XXXII premio Jaén de Poesía
Hiperión, Madrid, 2016. 60 pp. 10 €
Ignacio Sanz
Qué emoción tener un nuevo libro de Fermín Herrero entre las manos. Cuando me llega lo abro al azar, nervioso como un niño, y ya el primer poema me deja herido y trastocado. Y no puedo seguir, no quiero seguir leyendo. En todo caso, a pequeños sorbos, me digo, para que runda. Pero luego no puedo resistirlo y, tras el primer impacto, me atrinchero tras el libro y, como los borrachos, me bebo la botella entera. Una botella que, felizmente, no se acaba nunca, aunque el impacto de la primera lectura queda ahí, flotando en la memoria para siempre.
Fermín Herrero nació en Ausejo de la Sierra, un pueblecito soriano que en invierno sólo alberga dos familias. Así perviven muchos pueblos sorianos, semivacíos, en una agonía que se prolonga. Ahora trabaja de profesor de instituto en Valladolid. Ha recibido ocho o diez premios de entre los más prestigiosos del panorama poético. El libro que reseño se alzó con XXXII premio Jaén de Poesía. Uno más. Un clásico como él no debería presentarse a premios, pienso yo; supongo que lo hace, miseria de los tiempos, para ver su obra publicada. Total que…
Pero no nos enfanguemos en asuntos terrenos y volvamos al libro que es lo que importa; volvamos a estos 39 poemas en los que flota detrás la mirada de aquel niño nacido en Ausejo, una mirada que se conmueve ante los pequeños acontecimientos, una mirada cuyo destello nos deslumbra. Ese lebrato que le sale en un ladero y que le mira con insistencia y descaro y que le recuerda al poeta ahora pesaroso la época, ¡ay!, en la que fue cazador. O la visita al pequeño cementerio acompañando a su madre que lleva una azadilla para cavuchar la tierra donde descansan los abuelos a los que el poeta no conoció. Las losas del río donde lavaban las mujeres y limpiaban las tripas del cerdo en los días fríos de matanza.

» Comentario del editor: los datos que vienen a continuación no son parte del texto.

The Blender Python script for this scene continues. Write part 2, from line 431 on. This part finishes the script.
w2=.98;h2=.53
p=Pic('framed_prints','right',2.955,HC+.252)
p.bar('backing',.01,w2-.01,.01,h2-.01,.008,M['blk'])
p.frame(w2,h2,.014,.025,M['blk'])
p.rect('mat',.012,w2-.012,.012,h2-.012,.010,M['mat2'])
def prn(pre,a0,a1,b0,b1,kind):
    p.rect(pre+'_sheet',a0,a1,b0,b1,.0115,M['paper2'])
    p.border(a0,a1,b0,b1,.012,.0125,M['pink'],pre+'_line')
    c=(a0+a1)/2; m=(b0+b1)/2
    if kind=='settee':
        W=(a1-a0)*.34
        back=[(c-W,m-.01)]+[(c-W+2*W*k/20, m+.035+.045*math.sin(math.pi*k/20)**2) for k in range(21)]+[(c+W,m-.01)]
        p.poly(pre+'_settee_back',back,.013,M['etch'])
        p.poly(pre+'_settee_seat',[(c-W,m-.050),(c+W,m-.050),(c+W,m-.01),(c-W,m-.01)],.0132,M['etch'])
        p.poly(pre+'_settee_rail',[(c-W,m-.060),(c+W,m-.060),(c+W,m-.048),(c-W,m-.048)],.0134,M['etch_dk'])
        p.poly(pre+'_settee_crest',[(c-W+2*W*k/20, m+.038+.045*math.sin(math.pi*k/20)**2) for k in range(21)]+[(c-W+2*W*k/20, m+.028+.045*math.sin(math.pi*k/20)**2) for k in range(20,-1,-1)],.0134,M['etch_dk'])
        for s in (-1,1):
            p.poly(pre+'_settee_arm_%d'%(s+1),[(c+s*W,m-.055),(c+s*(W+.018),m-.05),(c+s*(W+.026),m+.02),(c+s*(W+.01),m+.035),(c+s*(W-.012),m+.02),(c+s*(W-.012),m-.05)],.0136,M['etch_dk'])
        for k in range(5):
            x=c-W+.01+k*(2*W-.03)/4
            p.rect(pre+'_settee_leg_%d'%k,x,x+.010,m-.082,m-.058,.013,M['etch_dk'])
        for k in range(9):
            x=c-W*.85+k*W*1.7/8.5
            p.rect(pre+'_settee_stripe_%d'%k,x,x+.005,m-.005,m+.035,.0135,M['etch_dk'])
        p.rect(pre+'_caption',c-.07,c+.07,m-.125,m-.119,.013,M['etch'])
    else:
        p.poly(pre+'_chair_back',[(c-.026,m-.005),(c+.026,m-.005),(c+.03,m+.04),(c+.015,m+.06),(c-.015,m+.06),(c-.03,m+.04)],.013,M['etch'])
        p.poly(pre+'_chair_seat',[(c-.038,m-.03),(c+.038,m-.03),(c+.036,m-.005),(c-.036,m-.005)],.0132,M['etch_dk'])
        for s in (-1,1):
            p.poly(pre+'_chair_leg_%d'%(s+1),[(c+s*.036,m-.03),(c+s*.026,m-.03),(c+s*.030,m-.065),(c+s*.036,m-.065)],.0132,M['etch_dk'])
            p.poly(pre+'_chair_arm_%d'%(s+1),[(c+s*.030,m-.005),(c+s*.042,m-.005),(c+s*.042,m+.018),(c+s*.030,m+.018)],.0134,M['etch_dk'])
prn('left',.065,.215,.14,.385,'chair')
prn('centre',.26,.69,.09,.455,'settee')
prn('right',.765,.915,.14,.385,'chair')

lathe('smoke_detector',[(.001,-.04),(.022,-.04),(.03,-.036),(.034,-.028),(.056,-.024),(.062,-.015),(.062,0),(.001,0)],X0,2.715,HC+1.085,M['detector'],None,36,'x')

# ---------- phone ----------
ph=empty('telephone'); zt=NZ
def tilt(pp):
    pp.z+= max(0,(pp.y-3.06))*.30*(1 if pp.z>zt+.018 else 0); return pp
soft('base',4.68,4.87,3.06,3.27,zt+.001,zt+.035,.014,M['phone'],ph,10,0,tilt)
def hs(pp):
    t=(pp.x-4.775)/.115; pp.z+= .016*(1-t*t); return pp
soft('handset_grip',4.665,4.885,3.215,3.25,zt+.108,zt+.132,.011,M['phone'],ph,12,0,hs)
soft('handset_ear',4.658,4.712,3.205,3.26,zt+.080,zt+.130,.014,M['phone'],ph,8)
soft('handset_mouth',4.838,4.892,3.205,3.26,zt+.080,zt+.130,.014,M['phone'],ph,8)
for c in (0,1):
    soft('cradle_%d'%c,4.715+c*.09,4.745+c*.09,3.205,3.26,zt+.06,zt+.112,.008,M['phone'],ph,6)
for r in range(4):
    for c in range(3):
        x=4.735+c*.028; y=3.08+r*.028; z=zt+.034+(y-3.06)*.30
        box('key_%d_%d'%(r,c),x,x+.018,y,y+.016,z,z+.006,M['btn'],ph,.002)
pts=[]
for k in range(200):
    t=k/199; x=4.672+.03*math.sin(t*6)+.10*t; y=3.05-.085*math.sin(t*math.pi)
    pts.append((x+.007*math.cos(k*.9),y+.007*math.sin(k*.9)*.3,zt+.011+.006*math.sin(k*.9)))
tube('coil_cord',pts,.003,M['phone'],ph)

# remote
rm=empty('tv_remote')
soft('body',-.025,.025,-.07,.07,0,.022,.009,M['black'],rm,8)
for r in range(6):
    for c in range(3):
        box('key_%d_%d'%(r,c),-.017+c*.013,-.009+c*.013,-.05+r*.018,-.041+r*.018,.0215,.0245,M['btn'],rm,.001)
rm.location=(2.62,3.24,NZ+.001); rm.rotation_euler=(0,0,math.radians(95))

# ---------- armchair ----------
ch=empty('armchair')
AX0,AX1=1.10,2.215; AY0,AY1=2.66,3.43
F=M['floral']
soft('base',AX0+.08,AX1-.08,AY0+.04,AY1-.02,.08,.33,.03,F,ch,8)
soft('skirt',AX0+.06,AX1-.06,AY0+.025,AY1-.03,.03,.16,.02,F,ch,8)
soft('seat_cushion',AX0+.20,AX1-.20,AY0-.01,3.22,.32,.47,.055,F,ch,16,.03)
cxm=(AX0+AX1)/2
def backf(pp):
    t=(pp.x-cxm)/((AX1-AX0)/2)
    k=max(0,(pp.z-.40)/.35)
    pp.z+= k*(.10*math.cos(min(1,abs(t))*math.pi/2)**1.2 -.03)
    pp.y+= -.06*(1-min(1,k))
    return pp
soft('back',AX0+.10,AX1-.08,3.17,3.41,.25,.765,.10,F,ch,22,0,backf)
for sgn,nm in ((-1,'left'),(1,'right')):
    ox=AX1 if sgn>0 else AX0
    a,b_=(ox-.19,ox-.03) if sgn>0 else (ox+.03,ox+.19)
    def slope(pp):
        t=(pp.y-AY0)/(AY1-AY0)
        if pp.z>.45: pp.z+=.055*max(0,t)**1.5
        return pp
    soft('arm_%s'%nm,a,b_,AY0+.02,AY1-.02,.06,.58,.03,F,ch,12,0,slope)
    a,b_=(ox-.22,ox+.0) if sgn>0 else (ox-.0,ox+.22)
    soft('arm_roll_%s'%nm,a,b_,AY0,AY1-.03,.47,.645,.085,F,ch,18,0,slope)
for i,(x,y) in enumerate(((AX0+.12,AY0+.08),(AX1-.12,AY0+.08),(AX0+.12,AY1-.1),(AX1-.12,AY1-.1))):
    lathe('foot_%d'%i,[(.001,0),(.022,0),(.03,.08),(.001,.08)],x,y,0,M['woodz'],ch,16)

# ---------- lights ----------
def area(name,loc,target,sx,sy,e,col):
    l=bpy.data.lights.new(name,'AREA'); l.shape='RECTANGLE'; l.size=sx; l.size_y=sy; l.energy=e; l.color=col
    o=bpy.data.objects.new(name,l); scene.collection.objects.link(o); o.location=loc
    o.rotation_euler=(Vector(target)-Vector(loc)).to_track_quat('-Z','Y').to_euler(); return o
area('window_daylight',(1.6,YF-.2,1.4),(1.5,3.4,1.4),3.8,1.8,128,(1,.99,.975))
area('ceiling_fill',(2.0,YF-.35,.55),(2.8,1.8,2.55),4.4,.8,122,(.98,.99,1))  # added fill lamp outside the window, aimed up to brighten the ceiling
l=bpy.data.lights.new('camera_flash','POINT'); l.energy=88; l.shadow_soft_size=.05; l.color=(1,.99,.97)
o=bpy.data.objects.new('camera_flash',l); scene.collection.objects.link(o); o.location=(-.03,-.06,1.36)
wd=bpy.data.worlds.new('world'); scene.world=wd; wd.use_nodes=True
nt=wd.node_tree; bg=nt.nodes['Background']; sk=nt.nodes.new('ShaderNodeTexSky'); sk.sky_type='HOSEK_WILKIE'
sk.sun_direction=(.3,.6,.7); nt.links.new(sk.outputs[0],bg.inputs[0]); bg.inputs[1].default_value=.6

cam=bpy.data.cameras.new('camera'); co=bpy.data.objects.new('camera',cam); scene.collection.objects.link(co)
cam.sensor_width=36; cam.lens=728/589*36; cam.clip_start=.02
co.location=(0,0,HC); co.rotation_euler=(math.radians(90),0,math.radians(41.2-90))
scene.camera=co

En fin, poca cosa, como se puede ver, casi nada. Pero entonces ¿por qué nos estremecen estos poemas, por qué restallan con tanta furia. Quizá porque hablan de nosotros, quizá porque el paisaje, como en Machado, arda cargado de recuerdos. Al fin, se canta lo que se pierde. Fermín Herrero escribe desde una tradición que apenas que se le cuela sin hacerse ostensible por más que ciertas palabras nos choquen: «Vivo en un lugarcillo de hartos pocos vecinos».
En una nota final nos aclara que en esta travesía le han acompañado El Evangelio de San Mateo, Unamuno, Santa Teresa y San Juan de la Cruz. Es decir que se vale de tan hidalga compañía para reforzar algunos de sus versos. De ahí que, en esta ocasión se aprecie un aliento místico acaso más reforzado que de costumbre. Ese misticismo que aparece también en Claudio Rodríguez, el depurado místico de nuestro tiempo que se arrebata ante los pequeños acontecimientos. Y que nos arrebata como hace Fermín Herrero. Porque cada poema nos arranca una pequeña emoción al recordar una vivencia iluminada por el paisaje de fondo. Permanece además ese gusto por distorsionar levemente la sintaxis para sacar más jugo a la lengua. Y también una tendencia, sin abusar, de ciertas palabras llenas de connotaciones campesinas como tenazón, adormijaba o soledumbre que remiten a las brasas de su propia memoria. En fin, aquí está el Fermín Herrero de siempre, el nieto de Virgilio pasado por el tamiz de Eliot y de Claudio, el poeta que no olvida al niño que fue y cuyos poemas llegan de manera diáfana al tuétano de nuestras emociones.